Seperti diketahui, Pemkab Muara Enim menggelar Rapat Koordinasi (Rakor) GTRA Kabupaten Muara Enim Tahun 2022, kegiatan tersebut digelar di Ballroom Hotel Grand Zuri Muara Enim, Selasa (2/8). 

Selaku Ketua GTRA Kabupaten Muara Enim, Pj Bupati Muara Enim, Kurniawan menyambut baik ditetapkannya Desa Bitis, Kecamatan Gelumbang sebagai pilot project Kampung Reforma Agraria dengan potensi perkebunan karet, budidaya jamur tiram dan peternakan sapi. 

Dalam sambutannya, Pj Bupati Muara Enim mengatakan dengan ditetapkannya Desa Bitis sebagai pilot project, dapat menjadi etalase pelaksanaan reforma agraria skala kecil di Kabupaten Muara Enim. Tentunya kedepan dapat diikuti oleh desa-desa lainnya di Kabupaten Muara Enim.

Pj Bupati menuturkan berbagai upaya maupun kemajuan yang telah dilaksanakan oleh tim GTRA Kabupaten Muara Enim hingga tahun 2022 ini.  Terutama melalui penataan aset yang disertai dengan penataan akses tanah demi mengatasi ketimpangan penguasaan dan kepemilikan tanah agar ditata dengan lebih berkeadilan. 

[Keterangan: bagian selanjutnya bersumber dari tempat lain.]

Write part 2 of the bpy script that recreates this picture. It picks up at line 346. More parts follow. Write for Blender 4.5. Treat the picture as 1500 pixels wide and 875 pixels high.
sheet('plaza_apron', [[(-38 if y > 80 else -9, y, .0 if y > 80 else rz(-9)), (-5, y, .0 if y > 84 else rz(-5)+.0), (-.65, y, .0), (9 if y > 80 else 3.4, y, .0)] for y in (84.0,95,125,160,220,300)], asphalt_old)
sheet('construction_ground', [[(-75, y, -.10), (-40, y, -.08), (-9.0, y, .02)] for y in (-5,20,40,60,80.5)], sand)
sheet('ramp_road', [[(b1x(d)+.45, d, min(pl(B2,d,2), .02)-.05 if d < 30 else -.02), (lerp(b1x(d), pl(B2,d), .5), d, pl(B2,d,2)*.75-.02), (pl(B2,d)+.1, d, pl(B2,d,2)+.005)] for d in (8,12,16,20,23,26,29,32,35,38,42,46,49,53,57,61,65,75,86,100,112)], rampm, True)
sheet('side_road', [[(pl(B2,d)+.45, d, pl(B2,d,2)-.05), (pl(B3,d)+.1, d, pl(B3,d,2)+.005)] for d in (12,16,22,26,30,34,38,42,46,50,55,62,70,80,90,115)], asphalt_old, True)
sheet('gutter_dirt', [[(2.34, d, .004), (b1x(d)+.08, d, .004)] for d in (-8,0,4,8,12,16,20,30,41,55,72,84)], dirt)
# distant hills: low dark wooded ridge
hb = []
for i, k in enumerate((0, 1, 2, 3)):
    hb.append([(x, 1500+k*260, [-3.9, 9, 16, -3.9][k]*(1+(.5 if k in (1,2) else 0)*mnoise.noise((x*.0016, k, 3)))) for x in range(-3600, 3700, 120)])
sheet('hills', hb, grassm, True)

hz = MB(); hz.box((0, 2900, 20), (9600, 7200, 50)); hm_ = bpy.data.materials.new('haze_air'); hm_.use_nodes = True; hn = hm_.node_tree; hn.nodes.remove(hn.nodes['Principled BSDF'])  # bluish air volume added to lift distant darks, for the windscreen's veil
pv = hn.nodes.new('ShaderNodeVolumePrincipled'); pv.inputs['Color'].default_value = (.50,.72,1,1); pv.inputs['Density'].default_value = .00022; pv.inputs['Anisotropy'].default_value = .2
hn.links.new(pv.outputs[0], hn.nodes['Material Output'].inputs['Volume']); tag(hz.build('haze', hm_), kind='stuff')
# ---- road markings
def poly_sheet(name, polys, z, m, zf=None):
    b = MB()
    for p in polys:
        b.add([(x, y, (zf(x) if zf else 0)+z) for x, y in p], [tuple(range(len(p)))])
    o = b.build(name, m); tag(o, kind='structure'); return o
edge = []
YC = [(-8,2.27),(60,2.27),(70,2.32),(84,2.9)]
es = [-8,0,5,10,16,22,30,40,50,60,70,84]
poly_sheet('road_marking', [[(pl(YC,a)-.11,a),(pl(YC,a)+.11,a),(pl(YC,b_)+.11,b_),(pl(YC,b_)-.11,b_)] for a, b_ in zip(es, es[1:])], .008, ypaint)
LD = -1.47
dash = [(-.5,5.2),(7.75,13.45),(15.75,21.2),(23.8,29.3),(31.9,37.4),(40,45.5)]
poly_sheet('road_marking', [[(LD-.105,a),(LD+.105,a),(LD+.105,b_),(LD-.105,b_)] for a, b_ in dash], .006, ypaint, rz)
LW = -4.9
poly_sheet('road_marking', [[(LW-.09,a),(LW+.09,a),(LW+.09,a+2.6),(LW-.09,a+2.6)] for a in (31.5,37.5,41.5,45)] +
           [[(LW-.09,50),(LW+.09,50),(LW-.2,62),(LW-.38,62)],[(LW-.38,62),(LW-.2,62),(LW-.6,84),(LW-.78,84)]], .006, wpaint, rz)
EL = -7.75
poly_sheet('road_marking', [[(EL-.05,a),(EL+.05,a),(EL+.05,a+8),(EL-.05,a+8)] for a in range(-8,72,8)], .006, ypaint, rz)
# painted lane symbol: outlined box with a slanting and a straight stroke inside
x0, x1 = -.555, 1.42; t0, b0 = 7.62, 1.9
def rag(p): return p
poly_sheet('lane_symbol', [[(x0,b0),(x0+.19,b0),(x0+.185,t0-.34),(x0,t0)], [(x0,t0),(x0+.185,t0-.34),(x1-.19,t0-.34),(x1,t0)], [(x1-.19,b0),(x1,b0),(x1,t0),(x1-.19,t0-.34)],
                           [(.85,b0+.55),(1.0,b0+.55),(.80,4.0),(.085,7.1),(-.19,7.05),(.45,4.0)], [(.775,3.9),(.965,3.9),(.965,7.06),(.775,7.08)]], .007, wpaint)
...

"Saya mengajak semua untuk berperan aktif dalam kegiatan GTRA. Selain legalisasi aset maupun redistribusi tanah dapat berjalan dengan baik dan tepat sasaran, dengan keterlibatan dan kolaborasi banyak pihak maka reforma aksesnya-pun dapat berjalan dengan semestinya," harapnya.

Dalam kegiatan itu dilakukan simbolis penandatanganan berita acara kesepahaman dan kesepakatan mengenai Reforma Agraria Muara Enim tahun 2022.